> **RECORDS FOR THE EXERCISE**:
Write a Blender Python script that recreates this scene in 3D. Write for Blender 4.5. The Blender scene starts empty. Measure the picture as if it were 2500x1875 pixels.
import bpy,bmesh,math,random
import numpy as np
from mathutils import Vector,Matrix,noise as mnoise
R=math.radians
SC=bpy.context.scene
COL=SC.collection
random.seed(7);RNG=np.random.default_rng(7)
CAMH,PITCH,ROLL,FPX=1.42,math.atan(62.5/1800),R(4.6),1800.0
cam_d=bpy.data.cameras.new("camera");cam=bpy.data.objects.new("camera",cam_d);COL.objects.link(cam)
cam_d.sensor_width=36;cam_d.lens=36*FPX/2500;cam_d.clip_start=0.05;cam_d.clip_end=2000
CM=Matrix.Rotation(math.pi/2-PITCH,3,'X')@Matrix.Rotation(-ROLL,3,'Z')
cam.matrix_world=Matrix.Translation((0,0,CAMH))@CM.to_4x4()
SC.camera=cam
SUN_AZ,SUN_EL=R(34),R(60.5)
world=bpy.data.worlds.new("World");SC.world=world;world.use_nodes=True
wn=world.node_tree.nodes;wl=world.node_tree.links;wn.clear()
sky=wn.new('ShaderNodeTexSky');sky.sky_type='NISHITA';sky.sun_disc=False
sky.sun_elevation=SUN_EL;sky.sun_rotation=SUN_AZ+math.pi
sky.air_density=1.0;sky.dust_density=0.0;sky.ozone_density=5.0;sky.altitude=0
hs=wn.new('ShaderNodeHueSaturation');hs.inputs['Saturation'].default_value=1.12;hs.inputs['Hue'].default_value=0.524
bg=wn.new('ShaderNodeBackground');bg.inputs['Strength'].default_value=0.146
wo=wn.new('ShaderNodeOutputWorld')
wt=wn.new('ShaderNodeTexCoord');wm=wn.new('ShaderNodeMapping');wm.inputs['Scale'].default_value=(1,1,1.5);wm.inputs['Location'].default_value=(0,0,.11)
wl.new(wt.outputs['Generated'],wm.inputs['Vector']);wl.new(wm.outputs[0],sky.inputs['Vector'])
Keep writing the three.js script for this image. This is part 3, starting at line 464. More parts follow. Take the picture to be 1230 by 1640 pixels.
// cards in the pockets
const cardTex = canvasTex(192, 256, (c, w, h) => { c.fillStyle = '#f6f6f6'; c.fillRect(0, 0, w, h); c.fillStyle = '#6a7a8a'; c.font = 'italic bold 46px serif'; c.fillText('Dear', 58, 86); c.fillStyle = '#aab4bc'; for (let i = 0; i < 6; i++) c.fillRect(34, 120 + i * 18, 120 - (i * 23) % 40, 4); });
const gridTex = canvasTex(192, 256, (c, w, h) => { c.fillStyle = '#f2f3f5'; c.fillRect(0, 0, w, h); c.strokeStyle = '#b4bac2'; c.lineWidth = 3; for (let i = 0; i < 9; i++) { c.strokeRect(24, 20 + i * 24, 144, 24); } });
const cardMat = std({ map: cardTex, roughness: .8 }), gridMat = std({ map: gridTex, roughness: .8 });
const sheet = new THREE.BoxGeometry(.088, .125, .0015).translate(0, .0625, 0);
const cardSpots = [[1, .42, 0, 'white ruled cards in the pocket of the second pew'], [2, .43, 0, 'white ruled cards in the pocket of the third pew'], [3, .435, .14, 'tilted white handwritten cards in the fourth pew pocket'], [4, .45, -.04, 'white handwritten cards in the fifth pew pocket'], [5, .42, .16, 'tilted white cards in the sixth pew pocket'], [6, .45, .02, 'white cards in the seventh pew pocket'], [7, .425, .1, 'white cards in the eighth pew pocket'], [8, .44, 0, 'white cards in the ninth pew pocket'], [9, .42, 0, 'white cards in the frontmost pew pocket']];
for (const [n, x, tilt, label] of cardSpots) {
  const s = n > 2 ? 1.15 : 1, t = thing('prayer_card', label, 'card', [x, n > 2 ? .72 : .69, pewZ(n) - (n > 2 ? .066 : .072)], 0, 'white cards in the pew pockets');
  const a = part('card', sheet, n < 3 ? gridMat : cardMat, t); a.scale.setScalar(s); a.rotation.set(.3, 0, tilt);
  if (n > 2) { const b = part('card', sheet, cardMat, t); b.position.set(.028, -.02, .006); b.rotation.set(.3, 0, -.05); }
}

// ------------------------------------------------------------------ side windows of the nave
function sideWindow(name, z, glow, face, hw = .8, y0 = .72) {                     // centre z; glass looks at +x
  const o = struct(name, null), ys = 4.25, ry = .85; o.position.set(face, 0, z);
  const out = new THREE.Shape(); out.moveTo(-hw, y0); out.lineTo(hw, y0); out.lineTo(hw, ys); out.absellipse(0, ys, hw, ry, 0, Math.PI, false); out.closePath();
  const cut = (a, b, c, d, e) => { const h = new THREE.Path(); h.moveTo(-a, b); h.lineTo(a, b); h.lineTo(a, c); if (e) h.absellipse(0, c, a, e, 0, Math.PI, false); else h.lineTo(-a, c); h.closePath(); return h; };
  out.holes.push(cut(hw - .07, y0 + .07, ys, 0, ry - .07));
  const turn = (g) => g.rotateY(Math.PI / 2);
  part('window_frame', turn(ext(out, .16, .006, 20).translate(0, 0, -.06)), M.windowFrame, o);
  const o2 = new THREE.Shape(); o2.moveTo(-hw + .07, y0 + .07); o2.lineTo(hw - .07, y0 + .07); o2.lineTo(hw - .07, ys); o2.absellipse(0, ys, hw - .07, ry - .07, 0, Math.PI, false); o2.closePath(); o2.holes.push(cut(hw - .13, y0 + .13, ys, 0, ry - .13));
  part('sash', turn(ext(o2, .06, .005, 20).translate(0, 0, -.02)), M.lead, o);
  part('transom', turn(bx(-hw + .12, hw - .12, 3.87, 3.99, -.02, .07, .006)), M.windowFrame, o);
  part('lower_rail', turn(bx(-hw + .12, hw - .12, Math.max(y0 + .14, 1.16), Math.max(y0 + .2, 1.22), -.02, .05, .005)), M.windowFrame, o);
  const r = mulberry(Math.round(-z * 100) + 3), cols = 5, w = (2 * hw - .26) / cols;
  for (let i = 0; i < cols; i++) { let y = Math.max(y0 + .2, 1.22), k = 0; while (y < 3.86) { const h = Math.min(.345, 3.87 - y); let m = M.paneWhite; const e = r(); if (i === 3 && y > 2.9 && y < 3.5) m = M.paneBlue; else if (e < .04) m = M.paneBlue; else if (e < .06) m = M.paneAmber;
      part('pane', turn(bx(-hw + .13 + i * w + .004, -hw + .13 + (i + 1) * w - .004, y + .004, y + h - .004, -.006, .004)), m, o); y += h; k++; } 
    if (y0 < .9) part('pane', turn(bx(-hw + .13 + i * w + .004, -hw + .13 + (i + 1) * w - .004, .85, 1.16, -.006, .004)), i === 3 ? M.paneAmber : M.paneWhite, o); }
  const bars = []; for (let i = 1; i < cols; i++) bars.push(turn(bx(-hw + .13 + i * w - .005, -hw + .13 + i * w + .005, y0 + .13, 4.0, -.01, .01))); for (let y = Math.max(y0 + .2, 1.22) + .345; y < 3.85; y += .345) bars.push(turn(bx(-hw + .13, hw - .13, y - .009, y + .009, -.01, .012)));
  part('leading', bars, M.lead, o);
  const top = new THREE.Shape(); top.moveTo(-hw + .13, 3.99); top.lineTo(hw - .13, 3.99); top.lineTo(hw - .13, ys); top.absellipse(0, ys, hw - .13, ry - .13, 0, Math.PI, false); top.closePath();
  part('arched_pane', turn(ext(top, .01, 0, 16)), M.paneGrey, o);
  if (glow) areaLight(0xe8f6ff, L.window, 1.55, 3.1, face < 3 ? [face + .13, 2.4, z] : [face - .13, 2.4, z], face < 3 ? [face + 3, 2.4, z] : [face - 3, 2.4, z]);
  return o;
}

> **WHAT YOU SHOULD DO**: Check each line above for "this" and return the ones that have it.

> **WRITTEN SOLUTION**:
Write a Blender Python script that recreates this scene in 3D. Write for Blender 4.5. The Blender scene starts empty. Measure the picture as if it were 2500x1875 pixels.
Keep writing the three.js script for this image. This is part 3, starting at line 464. More parts follow. Take the picture to be 1230 by 1640 pixels.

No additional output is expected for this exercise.